Will secondary orality increase? Will it supplant the print culture? A good clue is in one of the newest technologies, object-oriented programming. Procedural programming is very linear: programs have a definite beginning and end. The programmer writes commands in a particular order to accomplish a specific goal.
An accomplished programmer will create a new algorithm using a tricky or obscure method of coding. In object-oriented programming, programs consist of messages passed between collections of objects. There is no definite beginning or end; everything is interactive between the user and program. The
programmer's task is to manage communications between objects.
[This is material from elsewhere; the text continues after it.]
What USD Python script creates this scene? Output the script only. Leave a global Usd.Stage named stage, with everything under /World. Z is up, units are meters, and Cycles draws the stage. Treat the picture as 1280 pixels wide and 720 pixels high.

Further, code is reusable, and the programmer is assembling code and objects, rather than writing complex code sequences.

A similar pattern can be seen in multimedia. By using digitized music, clips of songs or speech can be assembled and combined in the program. Artwork can be either cut from standardized collections of clip art or assembled from collections of shapes. Video can be sampled, enhanced, and combined to create new
sequences in the program. On-line libraries, bulletin board systems, and cd-rom collections encourage combining rather than creation by hand.

Will secondary orality survive? Or will it be replaced by a 'secondary literacy'? What form will that take? The book contains an excellent bibliography which can be used for further exploration.